Our company is currently adapting this new collaborative learning process into the training program of a large foodservice chain. We’re marrying employee learning styles to social media in a training program designed and delivered by the trainees themselves. The “teacher” is no longer the trainer; the process is. As a facilitator leads the live group discussion on a particular topic, one screen displays Power Point, the other a live Twitter feed from the audience members that adds nuance, insight, opinion and shape to the curriculum itself. It’s like a book whose ending is being written live. It takes a very unique facilitator to lead the discussion, but what a discussion it is. You start with a framework and the class rewrites your training manual in real time. McLuhan was right: the medium is the message and we’re talking training by tweets. But the bottom line is this: I’ve never seen a more engaged and enthusiastic group of 20-somethings in my life. We’re surely onto something here. Training that is aimed at you but doesn’t include you is pointless, worthless, and expensive. Stop telling, start involving.

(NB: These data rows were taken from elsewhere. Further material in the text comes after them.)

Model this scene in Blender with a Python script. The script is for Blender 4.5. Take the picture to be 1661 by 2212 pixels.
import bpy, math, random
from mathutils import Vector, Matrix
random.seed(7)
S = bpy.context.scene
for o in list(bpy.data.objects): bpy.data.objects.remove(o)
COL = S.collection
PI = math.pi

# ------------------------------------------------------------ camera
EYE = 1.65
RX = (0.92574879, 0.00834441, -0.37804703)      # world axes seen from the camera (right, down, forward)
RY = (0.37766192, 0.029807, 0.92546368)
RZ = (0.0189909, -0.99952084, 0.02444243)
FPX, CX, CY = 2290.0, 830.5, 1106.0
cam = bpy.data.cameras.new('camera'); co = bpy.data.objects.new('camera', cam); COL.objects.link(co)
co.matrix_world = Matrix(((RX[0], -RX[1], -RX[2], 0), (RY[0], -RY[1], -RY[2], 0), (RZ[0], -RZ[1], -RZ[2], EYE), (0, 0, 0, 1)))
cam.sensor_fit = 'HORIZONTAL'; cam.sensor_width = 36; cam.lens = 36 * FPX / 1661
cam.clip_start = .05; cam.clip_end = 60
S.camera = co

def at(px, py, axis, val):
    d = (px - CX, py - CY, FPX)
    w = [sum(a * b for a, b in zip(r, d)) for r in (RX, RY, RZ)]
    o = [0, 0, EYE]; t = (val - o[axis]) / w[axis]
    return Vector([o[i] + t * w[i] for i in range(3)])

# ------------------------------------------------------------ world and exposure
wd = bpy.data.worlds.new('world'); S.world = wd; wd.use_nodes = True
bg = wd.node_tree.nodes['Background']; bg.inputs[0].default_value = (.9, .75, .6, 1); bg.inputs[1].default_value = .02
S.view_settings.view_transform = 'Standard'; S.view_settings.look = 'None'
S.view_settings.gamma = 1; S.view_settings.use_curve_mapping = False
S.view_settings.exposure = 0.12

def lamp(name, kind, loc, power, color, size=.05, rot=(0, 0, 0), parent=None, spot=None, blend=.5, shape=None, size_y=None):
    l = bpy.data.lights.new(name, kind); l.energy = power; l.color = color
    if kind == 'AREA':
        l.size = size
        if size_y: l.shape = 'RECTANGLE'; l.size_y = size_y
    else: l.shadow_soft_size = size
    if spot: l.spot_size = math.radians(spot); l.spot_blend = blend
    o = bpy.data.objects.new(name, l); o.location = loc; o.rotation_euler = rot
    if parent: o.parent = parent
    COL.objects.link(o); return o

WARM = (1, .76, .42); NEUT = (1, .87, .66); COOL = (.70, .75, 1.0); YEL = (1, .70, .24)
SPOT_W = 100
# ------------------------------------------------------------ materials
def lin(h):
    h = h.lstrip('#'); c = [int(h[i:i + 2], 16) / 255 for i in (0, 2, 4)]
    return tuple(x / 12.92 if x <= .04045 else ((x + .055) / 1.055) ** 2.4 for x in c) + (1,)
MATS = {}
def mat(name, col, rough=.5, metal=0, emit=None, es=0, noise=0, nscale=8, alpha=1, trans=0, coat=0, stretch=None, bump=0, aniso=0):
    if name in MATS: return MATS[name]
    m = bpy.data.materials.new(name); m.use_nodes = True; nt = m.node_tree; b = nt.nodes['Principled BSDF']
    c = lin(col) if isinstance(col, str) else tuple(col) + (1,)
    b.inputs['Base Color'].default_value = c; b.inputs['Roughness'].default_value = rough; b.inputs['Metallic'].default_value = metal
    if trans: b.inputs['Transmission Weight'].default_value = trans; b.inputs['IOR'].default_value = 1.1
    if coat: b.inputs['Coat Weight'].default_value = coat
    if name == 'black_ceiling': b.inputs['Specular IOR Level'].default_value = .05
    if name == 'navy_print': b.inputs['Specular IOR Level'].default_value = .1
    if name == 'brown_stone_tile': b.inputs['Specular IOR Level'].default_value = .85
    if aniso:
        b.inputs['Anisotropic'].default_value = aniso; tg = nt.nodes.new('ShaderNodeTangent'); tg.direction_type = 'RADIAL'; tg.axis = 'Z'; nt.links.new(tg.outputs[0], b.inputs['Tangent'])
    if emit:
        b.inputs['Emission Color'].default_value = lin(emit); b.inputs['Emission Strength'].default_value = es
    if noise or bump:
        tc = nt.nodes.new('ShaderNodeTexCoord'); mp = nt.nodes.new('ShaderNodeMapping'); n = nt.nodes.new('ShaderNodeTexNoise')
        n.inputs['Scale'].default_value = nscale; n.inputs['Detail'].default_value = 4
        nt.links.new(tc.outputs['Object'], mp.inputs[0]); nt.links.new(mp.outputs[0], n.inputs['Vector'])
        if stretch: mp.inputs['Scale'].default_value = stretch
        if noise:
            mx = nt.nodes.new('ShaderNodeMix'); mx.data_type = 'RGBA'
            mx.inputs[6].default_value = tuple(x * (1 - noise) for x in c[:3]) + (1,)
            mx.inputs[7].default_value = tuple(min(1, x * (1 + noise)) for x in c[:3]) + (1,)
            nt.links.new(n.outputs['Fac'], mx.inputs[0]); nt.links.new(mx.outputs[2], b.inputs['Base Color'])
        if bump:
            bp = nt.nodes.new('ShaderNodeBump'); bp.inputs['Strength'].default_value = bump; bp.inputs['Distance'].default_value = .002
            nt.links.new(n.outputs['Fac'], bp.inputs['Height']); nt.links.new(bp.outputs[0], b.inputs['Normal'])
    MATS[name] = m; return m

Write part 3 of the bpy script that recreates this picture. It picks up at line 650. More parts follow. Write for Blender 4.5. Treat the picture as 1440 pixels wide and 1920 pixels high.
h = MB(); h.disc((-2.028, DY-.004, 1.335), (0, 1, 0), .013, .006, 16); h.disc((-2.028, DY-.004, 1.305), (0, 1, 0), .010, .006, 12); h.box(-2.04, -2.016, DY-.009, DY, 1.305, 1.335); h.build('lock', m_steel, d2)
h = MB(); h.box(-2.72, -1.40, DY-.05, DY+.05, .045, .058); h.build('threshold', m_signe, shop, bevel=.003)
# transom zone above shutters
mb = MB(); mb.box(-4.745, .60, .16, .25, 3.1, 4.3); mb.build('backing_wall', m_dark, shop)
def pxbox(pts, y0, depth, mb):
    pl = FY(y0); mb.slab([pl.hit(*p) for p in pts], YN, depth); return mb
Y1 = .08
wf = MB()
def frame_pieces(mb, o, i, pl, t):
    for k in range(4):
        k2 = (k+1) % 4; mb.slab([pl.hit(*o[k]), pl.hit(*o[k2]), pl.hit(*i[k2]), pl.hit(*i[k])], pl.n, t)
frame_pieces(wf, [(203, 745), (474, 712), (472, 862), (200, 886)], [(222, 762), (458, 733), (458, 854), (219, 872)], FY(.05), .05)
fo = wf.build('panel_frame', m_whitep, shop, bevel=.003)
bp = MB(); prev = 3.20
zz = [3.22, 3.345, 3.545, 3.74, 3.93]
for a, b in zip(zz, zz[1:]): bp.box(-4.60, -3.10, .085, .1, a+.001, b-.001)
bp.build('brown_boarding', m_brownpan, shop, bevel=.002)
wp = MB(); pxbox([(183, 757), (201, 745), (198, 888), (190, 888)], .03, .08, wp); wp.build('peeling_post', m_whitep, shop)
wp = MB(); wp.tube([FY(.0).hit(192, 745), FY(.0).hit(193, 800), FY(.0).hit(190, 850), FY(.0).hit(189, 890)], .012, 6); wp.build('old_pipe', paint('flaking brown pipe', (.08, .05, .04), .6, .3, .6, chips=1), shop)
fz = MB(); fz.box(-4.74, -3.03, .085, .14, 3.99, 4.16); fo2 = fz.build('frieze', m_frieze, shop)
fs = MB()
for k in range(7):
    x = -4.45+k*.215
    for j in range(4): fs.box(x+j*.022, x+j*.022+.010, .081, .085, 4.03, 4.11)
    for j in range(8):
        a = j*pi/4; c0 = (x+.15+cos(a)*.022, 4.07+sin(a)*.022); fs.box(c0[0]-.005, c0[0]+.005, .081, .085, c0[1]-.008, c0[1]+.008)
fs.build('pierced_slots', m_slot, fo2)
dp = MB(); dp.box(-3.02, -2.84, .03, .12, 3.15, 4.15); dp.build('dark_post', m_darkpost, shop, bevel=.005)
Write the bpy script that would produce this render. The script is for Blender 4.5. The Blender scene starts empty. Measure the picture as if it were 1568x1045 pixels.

If you still define a “hard drive” as a trip to the in-laws, you’re probably waiting for e-learning and social media training to go away and the three-ring binder to make a spectacular comeback…in a stagecoach.
Of course, there are the naysayers. My brother thinks that all social media is a fad, the flagpole-sitting/goldfish-eating of the 21st Century. (In all fairness, though It should be pointed out that in 1995 he also characterized the Internet as “sporting all the thrill of short-wave radio combined with pen pal letters.”) Despite the plethora of current non-believers, using the Internet in general and social media in particular to engage and even train our team is not the sort of thing that our industry will grow out of, but rather something it will grow into.
Embrace the inevitable. Make trends work for you. This transformation is not a choice.